Indonesia's Finance Minister Bambang Brodjonegoro said last month that S&P officials were impressed with the government's reform efforts during their trip and State-Owned Enterprises Minister Rini Soemarno said an upgrade was expected in June.

S&P said the positive outlook on its rating reflects the possibility of an improvement if the nation's fiscal performance strengthens, resulting in narrower deficits and borrowings remaining low.

"S&P is considered the more conservative of the three agencies," said Trinh Nguyen, a senior economist at Natixis Asia Ltd in Hong Kong. "Of the three things that S&P asked Indonesia in the last rating action, the sovereign achieved reducing fuel subsidies, allocating its public investment efficiently, but still struggles with macroeconomic balance."

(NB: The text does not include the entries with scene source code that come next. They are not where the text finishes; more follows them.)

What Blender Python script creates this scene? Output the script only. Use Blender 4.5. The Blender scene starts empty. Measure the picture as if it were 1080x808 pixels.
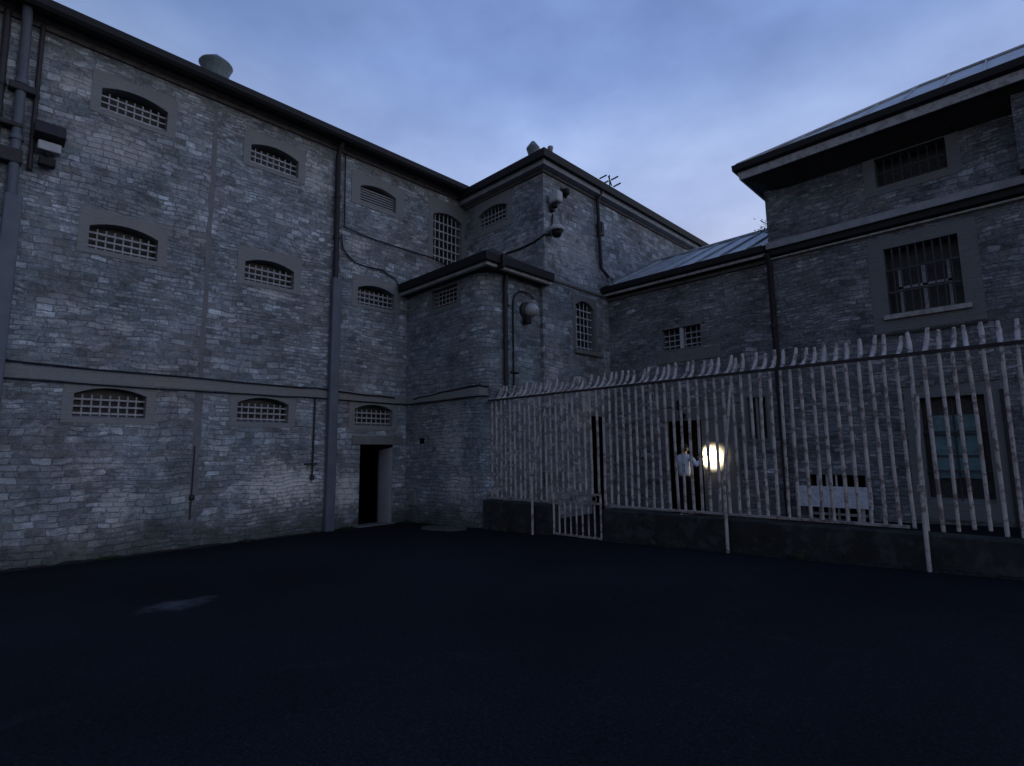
import bpy, bmesh, math, random
from math import sin, cos, pi, radians, sqrt
from mathutils import Vector, Matrix
random.seed(7)
SC = bpy.context.scene
COL = SC.collection

# ------------------------------------------------------------------ mesh collector
class MB:
    def __init__(s): s.v = []; s.f = []; s.sm = []
    def add(s, vs, fs, smooth=False):
        b = len(s.v); s.v += [tuple(p) for p in vs]
        for f in fs: s.f.append(tuple(b+i for i in f)); s.sm.append(smooth)
    def box(s, x0, x1, y0, y1, z0, z1):
        s.add([(x0,y0,z0),(x1,y0,z0),(x1,y1,z0),(x0,y1,z0),(x0,y0,z1),(x1,y0,z1),(x1,y1,z1),(x0,y1,z1)],
              [(0,3,2,1),(4,5,6,7),(0,1,5,4),(1,2,6,5),(2,3,7,6),(3,0,4,7)])
    def quad(s, a, b, c, d): s.add([a,b,c,d], [(0,1,2,3)])
    def poly(s, pts): s.add(pts, [tuple(range(len(pts)))])
    def tube(s, pts, r, n=8, cap=True):
        pts = [Vector(p) for p in pts]; rs = r if isinstance(r, (list, tuple)) else [r]*len(pts)
        vs = []; up0 = None
        for i, p in enumerate(pts):
            d = (pts[min(i+1, len(pts)-1)] - pts[max(i-1, 0)]).normalized()
            if up0 is None:
                up0 = Vector((0,0,1)) if abs(d.z) < .9 else Vector((0,1,0))
            a = d.cross(up0)
            if a.length < 1e-4: a = d.cross(Vector((1,0,0)))
            a.normalize(); b = a.cross(d).normalized(); up0 = b
            for k in range(n):
                t = 2*pi*k/n + pi/n
                vs.append(p + a*cos(t)*rs[i] + b*sin(t)*rs[i])
        fs = []
        for i in range(len(pts)-1):
            for k in range(n):
                fs.append((i*n+k, i*n+(k+1)%n, (i+1)*n+(k+1)%n, (i+1)*n+k))
        s.add(vs, fs, n > 5)
        if cap:
            s.add(vs[:n], [tuple(range(n))[::-1]]); s.add(vs[-n:], [tuple(range(n))])
    def lathe(s, c, prof, n=20, axis='z'):
        vs = []
        for r, h in prof:
            for k in range(n):
                t = 2*pi*k/n
                if axis == 'z': vs.append((c[0]+r*cos(t), c[1]+r*sin(t), c[2]+h))
                elif axis == 'y': vs.append((c[0]+r*cos(t), c[1]+h, c[2]+r*sin(t)))
                else: vs.append((c[0]+h, c[1]+r*cos(t), c[2]+r*sin(t)))
        fs = []
        for i in range(len(prof)-1):
            for k in range(n): fs.append((i*n+k, i*n+(k+1)%n, (i+1)*n+(k+1)%n, (i+1)*n+k))
        s.add(vs, fs, True)
    def sweep(s, path, prof):
        """closed profile (outward, z) swept along a plan path; outward is to the right of travel"""
        n = len(path); out = []
        for i in range(n):
            ds = []
            if i > 0: ds.append((Vector(path[i])-Vector(path[i-1])).normalized())
            if i < n-1: ds.append((Vector(path[i+1])-Vector(path[i])).normalized())
            ns = [Vector((d.y, -d.x)) for d in ds]
            if len(ns) == 2:
                m = (ns[0]+ns[1]); m = m/ (1+ns[0].dot(ns[1]))
            else: m = ns[0]
            out.append(m)
        k = len(prof); vs = []
        for i in range(n):
            for o, z in prof: vs.append((path[i][0]+out[i].x*o, path[i][1]+out[i].y*o, z))
        fs = []
        for i in range(n-1):
            for j in range(k): fs.append((i*k+j, i*k+(j+1)%k, (i+1)*k+(j+1)%k, (i+1)*k+j))
        s.add(vs, fs); s.add(vs[:k], [tuple(range(k))]); s.add(vs[-k:], [tuple(range(k))[::-1]])
    def wall(s, o, d, u0, u1, z0, z1, holes=(), flip=False):
        """vertical panel, o + d*u, with rectangular openings (ua, ub, za, zb)"""
        us = sorted(set([u0, u1]+[h[i] for h in holes for i in (0,1)]))
        zs = sorted(set([z0, z1]+[h[i] for h in holes for i in (2,3)]))
        us = [u for u in us if u0 <= u <= u1]; zs = [z for z in zs if z0 <= z <= z1]
        idx = {}; vs = []
        def vid(i, j):
            if (i, j) not in idx:
                idx[(i,j)] = len(vs); vs.append((o[0]+d[0]*us[i], o[1]+d[1]*us[i], zs[j]))
            return idx[(i,j)]
        fs = []
        for i in range(len(us)-1):
            for j in range(len(zs)-1):
                cu = (us[i]+us[i+1])/2; cz = (zs[j]+zs[j+1])/2
                if any(h[0] < cu < h[1] and h[2] < cz < h[3] for h in holes): continue
                fs.append((vid(i,j), vid(i+1,j), vid(i+1,j+1), vid(i,j+1)))
        s.add(vs, fs)

def build(name, mb, mat, parent=None, local=False, bevel=0):
    me = bpy.data.meshes.new(name)
    off = Vector((0,0,0))
    if parent is not None and not local: off = WL[parent.name]
    me.from_pydata([tuple(Vector(v)-off) for v in mb.v], [], mb.f)
    for p, sm in zip(me.polygons, mb.sm): p.use_smooth = sm
    bm = bmesh.new(); bm.from_mesh(me); bmesh.ops.recalc_face_normals(bm, faces=bm.faces); bm.to_mesh(me); bm.free()
    me.materials.append(mat); me.update()
    o = bpy.data.objects.new(name, me); COL.objects.link(o)
    if parent is not None: o.parent = parent; WL[o.name] = off.copy()
    if bevel:
        m = o.modifiers.new('bevel', 'BEVEL'); m.width = bevel; m.segments = 2; m.limit_method = 'ANGLE'
    return o

WL = {}          # world location of each parent's origin
def tag(o, label, cat, group=None, kind=None):
    o['label'] = label; o['category'] = cat
    if group: o['group'] = group
    if kind: o['kind'] = kind
    return o
def thing(name, label, cat, loc, rz=0, group=None):
    o = bpy.data.objects.new(name, None); COL.objects.link(o); o.location = loc; o.rotation_euler = (0,0,rz)
    o.empty_display_size = .2
    WL[o.name] = Vector(loc); return tag(o, label, cat, group)
def struct(name, mb, mat):
    o = build(name, mb, mat); o['kind'] = 'structure'; return o
def copy_tree(o, parent=None):
    c = o.copy(); COL.objects.link(c)
    if parent is not None: c.parent = parent
    for ch in list(o.children): copy_tree(ch, c)
    return c

# ------------------------------------------------------------------ materials
def newmat(name):
    m = bpy.data.materials.new(name); m.use_nodes = True; nt = m.node_tree; nt.nodes.clear()
    out = nt.nodes.new('ShaderNodeOutputMaterial'); b = nt.nodes.new('ShaderNodeBsdfPrincipled')
    nt.links.new(b.outputs[0], out.inputs[0]); return m, nt, b
class NT:
    def __init__(s, nt): s.nt = nt
    def n(s, t, **kw):
        nd = s.nt.nodes.new(t)
        for k, v in kw.items(): setattr(nd, k, v)
        return nd
    def l(s, a, b): s.nt.links.new(a, b)
    def put(s, sock, v):
        if hasattr(v, 'is_output') or isinstance(v, bpy.types.NodeSocket): s.l(v, sock)
        else: sock.default_value = v
    def math(s, op, a, b=0, clamp=False):
        nd = s.n('ShaderNodeMath', operation=op, use_clamp=clamp); s.put(nd.inputs[0], a); s.put(nd.inputs[1], b); return nd.outputs[0]
    def noise(s, vec, scale, detail=4, rough=.55, off=None):
        if off is not None:
            a = s.n('ShaderNodeVectorMath', operation='ADD'); s.l(vec, a.inputs[0]); a.inputs[1].default_value = off; vec = a.outputs[0]
        nd = s.n('ShaderNodeTexNoise'); s.l(vec, nd.inputs['Vector']); nd.inputs['Scale'].default_value = scale
        nd.inputs['Detail'].default_value = detail; nd.inputs['Roughness'].default_value = rough; return nd.outputs['Fac']
    def ramp(s, fac, stops, interp='LINEAR'):
        nd = s.n('ShaderNodeValToRGB'); s.l(fac, nd.inputs[0]); cr = nd.color_ramp; cr.interpolation = interp
        while len(cr.elements) < len(stops): cr.elements.new(.5)
        for e, (p, c) in zip(cr.elements, stops):
            e.position = p; e.color = (c, c, c, 1) if not isinstance(c, tuple) else c+(1,)
        return nd.outputs[0]
    def mix(s, fac, a, b, mode='MIX'):
        nd = s.n('ShaderNodeMix', data_type='RGBA', blend_type=mode); s.put(nd.inputs[0], fac)
        for i, v in ((6, a), (7, b)):
            if isinstance(v, tuple): v = v+(1,) if len(v) == 3 else v
            s.put(nd.inputs[i], v)
        return nd.outputs[2]

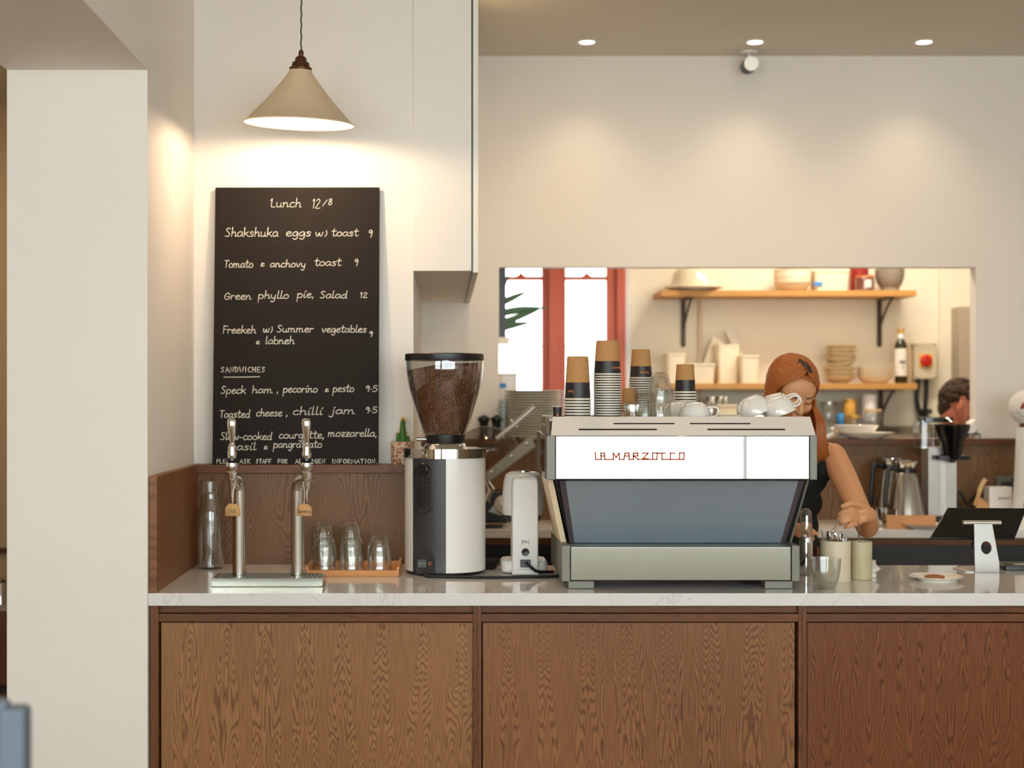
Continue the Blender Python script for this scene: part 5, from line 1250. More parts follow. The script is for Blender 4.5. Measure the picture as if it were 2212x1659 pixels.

Consumer prices in Indonesia rose at the slowest pace in more than six years in May, providing the central bank with more room to ease monetary policy after three rate cuts in the first quarter. The inflation rate fell to 3.3 per cent from a previously reported 3.6 per cent in April, the statistics agency said Wednesday. South-east Asia's biggest economy grew 4.92 per cent in the first quarter from a year earlier, compared with 5.04 per cent in the previous three months.

"Our GDP was lower than 5% in the first quarter, so I was convinced that the upgrade wouldn't happen as S&P has another reason not to do it," said Handy Yunianto, head of fixed-income research at PT Mandiri Sekuritas, said by phone from Jakarta.

"But in my opinion, the fundamentals have improved, inflation remains low and we're anticipating the tax amnesty coming into effect."